━━━ DATA IN THIS EXERCISE

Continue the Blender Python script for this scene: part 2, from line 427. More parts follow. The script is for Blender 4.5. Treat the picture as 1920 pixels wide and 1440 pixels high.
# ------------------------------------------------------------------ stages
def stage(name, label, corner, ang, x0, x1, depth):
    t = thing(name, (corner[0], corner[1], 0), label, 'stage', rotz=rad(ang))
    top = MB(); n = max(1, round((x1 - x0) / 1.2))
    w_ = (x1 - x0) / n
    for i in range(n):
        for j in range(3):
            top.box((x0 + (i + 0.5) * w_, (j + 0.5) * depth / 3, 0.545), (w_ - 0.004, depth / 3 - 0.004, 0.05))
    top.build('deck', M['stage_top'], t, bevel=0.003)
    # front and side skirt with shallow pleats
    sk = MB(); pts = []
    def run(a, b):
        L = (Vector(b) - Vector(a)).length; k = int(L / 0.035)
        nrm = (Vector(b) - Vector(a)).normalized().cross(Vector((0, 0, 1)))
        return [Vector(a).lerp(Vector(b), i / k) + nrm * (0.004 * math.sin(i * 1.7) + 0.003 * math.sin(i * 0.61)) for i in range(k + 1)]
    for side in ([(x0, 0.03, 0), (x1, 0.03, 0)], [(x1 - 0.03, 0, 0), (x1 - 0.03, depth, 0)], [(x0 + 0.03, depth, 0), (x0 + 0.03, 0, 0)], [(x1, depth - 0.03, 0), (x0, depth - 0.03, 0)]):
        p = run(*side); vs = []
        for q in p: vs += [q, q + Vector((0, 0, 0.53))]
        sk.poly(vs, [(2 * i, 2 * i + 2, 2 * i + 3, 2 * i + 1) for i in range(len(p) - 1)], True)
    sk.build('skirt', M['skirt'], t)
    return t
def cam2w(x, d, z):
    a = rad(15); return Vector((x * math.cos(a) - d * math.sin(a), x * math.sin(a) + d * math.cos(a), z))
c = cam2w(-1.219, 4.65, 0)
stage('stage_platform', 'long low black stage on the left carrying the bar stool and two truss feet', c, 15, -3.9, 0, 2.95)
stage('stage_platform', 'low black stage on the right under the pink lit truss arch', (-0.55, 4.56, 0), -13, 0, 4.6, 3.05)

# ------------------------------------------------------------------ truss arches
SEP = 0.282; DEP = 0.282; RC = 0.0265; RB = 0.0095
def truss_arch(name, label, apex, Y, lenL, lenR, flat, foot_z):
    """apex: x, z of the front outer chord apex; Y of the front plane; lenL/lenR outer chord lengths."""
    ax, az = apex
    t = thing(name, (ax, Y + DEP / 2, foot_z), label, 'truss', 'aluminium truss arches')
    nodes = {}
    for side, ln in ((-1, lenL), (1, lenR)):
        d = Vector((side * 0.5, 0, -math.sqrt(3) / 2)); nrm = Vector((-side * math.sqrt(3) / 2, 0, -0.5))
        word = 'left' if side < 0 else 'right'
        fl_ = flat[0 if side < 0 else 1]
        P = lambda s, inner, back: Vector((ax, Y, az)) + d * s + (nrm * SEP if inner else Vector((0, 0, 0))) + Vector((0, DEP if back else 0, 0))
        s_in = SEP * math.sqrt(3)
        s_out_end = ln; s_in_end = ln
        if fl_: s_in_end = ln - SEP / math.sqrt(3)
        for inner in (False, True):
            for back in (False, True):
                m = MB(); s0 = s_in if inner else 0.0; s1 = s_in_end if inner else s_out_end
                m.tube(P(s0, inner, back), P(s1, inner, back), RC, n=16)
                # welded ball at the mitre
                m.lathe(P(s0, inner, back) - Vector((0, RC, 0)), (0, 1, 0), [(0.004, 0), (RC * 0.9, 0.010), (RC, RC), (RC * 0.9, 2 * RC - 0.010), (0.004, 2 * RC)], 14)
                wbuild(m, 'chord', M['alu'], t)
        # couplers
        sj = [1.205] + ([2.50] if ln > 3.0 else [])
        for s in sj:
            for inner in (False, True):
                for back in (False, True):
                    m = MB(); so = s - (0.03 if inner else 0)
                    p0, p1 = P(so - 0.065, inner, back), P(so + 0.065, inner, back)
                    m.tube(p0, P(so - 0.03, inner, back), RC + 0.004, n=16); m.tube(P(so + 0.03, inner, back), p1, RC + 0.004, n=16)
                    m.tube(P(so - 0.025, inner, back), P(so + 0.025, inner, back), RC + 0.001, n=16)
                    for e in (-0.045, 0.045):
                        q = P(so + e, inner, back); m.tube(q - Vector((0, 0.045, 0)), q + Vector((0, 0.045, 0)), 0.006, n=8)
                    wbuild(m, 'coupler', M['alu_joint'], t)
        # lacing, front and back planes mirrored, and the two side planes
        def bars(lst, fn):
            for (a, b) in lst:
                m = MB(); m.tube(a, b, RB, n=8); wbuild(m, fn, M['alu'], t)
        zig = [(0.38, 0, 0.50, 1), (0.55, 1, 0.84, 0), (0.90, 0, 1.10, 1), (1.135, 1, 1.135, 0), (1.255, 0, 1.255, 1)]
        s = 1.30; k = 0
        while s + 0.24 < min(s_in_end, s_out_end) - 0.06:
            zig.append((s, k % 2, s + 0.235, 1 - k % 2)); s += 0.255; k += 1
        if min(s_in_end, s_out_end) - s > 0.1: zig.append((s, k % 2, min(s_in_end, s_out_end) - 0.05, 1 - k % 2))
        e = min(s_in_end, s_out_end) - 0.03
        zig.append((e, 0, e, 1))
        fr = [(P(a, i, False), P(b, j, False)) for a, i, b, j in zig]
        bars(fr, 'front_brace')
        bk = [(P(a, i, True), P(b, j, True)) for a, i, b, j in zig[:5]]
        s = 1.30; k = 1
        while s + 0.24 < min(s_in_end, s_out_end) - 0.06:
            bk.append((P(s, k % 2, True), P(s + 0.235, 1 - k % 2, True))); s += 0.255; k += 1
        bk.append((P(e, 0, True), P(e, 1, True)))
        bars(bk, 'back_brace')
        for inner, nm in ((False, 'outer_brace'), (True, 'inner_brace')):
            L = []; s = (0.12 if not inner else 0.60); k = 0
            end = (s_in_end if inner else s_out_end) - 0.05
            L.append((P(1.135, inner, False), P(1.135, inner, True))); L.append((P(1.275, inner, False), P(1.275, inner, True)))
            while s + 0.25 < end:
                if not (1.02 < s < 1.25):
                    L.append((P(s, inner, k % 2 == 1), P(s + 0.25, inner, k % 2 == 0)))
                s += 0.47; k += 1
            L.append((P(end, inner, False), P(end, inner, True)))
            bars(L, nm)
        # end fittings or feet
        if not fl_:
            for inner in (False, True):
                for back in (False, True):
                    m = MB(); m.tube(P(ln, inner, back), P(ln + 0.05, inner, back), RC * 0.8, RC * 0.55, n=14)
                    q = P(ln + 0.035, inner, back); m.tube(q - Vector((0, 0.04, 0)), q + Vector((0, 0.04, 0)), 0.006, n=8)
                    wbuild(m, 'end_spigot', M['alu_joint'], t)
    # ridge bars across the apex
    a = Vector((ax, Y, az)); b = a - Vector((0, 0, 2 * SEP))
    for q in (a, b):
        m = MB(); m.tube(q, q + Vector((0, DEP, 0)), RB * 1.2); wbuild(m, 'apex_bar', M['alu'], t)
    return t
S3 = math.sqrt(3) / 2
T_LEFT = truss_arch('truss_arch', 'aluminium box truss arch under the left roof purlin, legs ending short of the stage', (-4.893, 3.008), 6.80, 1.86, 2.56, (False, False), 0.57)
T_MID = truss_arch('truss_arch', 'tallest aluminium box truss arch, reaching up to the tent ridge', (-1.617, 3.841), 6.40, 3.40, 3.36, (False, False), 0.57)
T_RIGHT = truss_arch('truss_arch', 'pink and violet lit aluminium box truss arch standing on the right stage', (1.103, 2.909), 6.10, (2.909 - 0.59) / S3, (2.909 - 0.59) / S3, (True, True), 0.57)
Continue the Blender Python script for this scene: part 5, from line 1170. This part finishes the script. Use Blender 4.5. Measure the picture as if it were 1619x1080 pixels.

━━━━━━

• [EXERCISE]: Go through the listing above and list every line that has the word "Python".

• [TASK RESPONSE]:
Continue the Blender Python script for this scene: part 2, from line 427. More parts follow. The script is for Blender 4.5. Treat the picture as 1920 pixels wide and 1440 pixels high.
Continue the Blender Python script for this scene: part 5, from line 1170. This part finishes the script. Use Blender 4.5. Measure the picture as if it were 1619x1080 pixels.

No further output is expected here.